* BEGIN Task input *
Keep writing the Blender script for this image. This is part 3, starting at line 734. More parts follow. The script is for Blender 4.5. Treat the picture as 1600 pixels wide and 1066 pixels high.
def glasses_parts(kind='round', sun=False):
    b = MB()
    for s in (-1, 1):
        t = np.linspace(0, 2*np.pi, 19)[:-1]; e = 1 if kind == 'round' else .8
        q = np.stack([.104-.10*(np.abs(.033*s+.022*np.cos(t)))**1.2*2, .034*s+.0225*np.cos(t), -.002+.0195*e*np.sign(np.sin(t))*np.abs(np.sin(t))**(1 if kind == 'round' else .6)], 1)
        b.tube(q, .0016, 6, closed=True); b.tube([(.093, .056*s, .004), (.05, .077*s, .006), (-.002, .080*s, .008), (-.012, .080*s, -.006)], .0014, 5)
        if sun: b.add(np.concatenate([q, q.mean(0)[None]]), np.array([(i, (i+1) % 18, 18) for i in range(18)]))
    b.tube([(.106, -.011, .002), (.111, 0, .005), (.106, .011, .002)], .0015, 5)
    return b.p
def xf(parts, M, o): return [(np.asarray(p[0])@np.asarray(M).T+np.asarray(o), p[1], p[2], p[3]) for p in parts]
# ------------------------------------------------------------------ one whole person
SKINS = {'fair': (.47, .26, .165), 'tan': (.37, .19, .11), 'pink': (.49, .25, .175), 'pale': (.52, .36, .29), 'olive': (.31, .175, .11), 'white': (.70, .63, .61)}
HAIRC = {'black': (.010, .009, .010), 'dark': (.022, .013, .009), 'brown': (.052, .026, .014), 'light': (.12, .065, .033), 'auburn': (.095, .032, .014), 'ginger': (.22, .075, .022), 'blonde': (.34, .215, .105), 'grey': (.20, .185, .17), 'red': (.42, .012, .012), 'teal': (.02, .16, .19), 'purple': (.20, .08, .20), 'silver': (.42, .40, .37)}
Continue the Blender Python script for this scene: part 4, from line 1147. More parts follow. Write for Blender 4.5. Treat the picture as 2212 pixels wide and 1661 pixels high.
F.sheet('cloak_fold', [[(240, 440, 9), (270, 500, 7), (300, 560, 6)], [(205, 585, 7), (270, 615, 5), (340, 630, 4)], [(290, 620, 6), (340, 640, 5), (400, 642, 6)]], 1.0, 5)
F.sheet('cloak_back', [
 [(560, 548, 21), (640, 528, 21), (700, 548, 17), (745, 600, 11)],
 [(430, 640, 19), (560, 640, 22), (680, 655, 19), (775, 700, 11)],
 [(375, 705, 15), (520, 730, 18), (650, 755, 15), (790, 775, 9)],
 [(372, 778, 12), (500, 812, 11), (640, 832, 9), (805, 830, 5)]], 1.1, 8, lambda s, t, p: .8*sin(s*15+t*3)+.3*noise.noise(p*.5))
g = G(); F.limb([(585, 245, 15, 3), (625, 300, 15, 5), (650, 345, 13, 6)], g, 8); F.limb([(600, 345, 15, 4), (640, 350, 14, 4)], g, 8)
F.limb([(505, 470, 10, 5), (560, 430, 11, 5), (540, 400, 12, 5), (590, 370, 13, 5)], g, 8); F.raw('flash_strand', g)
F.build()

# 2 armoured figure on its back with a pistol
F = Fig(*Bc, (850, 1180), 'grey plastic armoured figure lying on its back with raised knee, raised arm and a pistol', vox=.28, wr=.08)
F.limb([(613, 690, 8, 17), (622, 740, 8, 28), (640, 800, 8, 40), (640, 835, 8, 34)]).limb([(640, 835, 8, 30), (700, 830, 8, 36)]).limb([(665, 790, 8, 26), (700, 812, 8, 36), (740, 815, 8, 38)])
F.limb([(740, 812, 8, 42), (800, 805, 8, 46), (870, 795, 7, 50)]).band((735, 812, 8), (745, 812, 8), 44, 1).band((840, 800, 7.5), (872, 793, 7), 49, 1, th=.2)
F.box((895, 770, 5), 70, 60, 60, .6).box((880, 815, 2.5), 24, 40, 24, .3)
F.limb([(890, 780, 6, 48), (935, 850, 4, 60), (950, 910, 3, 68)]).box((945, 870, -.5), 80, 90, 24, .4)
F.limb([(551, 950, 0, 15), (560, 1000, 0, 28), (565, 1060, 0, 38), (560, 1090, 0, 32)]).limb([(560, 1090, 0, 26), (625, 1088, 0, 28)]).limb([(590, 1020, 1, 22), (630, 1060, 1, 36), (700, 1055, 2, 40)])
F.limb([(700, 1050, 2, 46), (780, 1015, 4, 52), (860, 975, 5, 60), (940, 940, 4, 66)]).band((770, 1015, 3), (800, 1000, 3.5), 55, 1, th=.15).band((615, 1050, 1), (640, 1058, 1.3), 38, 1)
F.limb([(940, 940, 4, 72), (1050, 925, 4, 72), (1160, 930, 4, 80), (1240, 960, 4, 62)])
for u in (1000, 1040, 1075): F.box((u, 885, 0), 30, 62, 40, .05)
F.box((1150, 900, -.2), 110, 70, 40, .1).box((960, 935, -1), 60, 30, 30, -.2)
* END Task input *
# [Set problem]
Copy out all of the data exactly, leaving nothing out.

# [Written response]
Keep writing the Blender script for this image. This is part 3, starting at line 734. More parts follow. The script is for Blender 4.5. Treat the picture as 1600 pixels wide and 1066 pixels high.
def glasses_parts(kind='round', sun=False):
    b = MB()
    for s in (-1, 1):
        t = np.linspace(0, 2*np.pi, 19)[:-1]; e = 1 if kind == 'round' else .8
        q = np.stack([.104-.10*(np.abs(.033*s+.022*np.cos(t)))**1.2*2, .034*s+.0225*np.cos(t), -.002+.0195*e*np.sign(np.sin(t))*np.abs(np.sin(t))**(1 if kind == 'round' else .6)], 1)
        b.tube(q, .0016, 6, closed=True); b.tube([(.093, .056*s, .004), (.05, .077*s, .006), (-.002, .080*s, .008), (-.012, .080*s, -.006)], .0014, 5)
        if sun: b.add(np.concatenate([q, q.mean(0)[None]]), np.array([(i, (i+1) % 18, 18) for i in range(18)]))
    b.tube([(.106, -.011, .002), (.111, 0, .005), (.106, .011, .002)], .0015, 5)
    return b.p
def xf(parts, M, o): return [(np.asarray(p[0])@np.asarray(M).T+np.asarray(o), p[1], p[2], p[3]) for p in parts]
# ------------------------------------------------------------------ one whole person
SKINS = {'fair': (.47, .26, .165), 'tan': (.37, .19, .11), 'pink': (.49, .25, .175), 'pale': (.52, .36, .29), 'olive': (.31, .175, .11), 'white': (.70, .63, .61)}
HAIRC = {'black': (.010, .009, .010), 'dark': (.022, .013, .009), 'brown': (.052, .026, .014), 'light': (.12, .065, .033), 'auburn': (.095, .032, .014), 'ginger': (.22, .075, .022), 'blonde': (.34, .215, .105), 'grey': (.20, .185, .17), 'red': (.42, .012, .012), 'teal': (.02, .16, .19), 'purple': (.20, .08, .20), 'silver': (.42, .40, .37)}
Continue the Blender Python script for this scene: part 4, from line 1147. More parts follow. Write for Blender 4.5. Treat the picture as 2212 pixels wide and 1661 pixels high.
F.sheet('cloak_fold', [[(240, 440, 9), (270, 500, 7), (300, 560, 6)], [(205, 585, 7), (270, 615, 5), (340, 630, 4)], [(290, 620, 6), (340, 640, 5), (400, 642, 6)]], 1.0, 5)
F.sheet('cloak_back', [
 [(560, 548, 21), (640, 528, 21), (700, 548, 17), (745, 600, 11)],
 [(430, 640, 19), (560, 640, 22), (680, 655, 19), (775, 700, 11)],
 [(375, 705, 15), (520, 730, 18), (650, 755, 15), (790, 775, 9)],
 [(372, 778, 12), (500, 812, 11), (640, 832, 9), (805, 830, 5)]], 1.1, 8, lambda s, t, p: .8*sin(s*15+t*3)+.3*noise.noise(p*.5))
g = G(); F.limb([(585, 245, 15, 3), (625, 300, 15, 5), (650, 345, 13, 6)], g, 8); F.limb([(600, 345, 15, 4), (640, 350, 14, 4)], g, 8)
F.limb([(505, 470, 10, 5), (560, 430, 11, 5), (540, 400, 12, 5), (590, 370, 13, 5)], g, 8); F.raw('flash_strand', g)
F.build()

# 2 armoured figure on its back with a pistol
F = Fig(*Bc, (850, 1180), 'grey plastic armoured figure lying on its back with raised knee, raised arm and a pistol', vox=.28, wr=.08)
F.limb([(613, 690, 8, 17), (622, 740, 8, 28), (640, 800, 8, 40), (640, 835, 8, 34)]).limb([(640, 835, 8, 30), (700, 830, 8, 36)]).limb([(665, 790, 8, 26), (700, 812, 8, 36), (740, 815, 8, 38)])
F.limb([(740, 812, 8, 42), (800, 805, 8, 46), (870, 795, 7, 50)]).band((735, 812, 8), (745, 812, 8), 44, 1).band((840, 800, 7.5), (872, 793, 7), 49, 1, th=.2)
F.box((895, 770, 5), 70, 60, 60, .6).box((880, 815, 2.5), 24, 40, 24, .3)
F.limb([(890, 780, 6, 48), (935, 850, 4, 60), (950, 910, 3, 68)]).box((945, 870, -.5), 80, 90, 24, .4)
F.limb([(551, 950, 0, 15), (560, 1000, 0, 28), (565, 1060, 0, 38), (560, 1090, 0, 32)]).limb([(560, 1090, 0, 26), (625, 1088, 0, 28)]).limb([(590, 1020, 1, 22), (630, 1060, 1, 36), (700, 1055, 2, 40)])
F.limb([(700, 1050, 2, 46), (780, 1015, 4, 52), (860, 975, 5, 60), (940, 940, 4, 66)]).band((770, 1015, 3), (800, 1000, 3.5), 55, 1, th=.15).band((615, 1050, 1), (640, 1058, 1.3), 38, 1)
F.limb([(940, 940, 4, 72), (1050, 925, 4, 72), (1160, 930, 4, 80), (1240, 960, 4, 62)])
for u in (1000, 1040, 1075): F.box((u, 885, 0), 30, 62, 40, .05)
F.box((1150, 900, -.2), 110, 70, 40, .1).box((960, 935, -1), 60, 30, 30, -.2)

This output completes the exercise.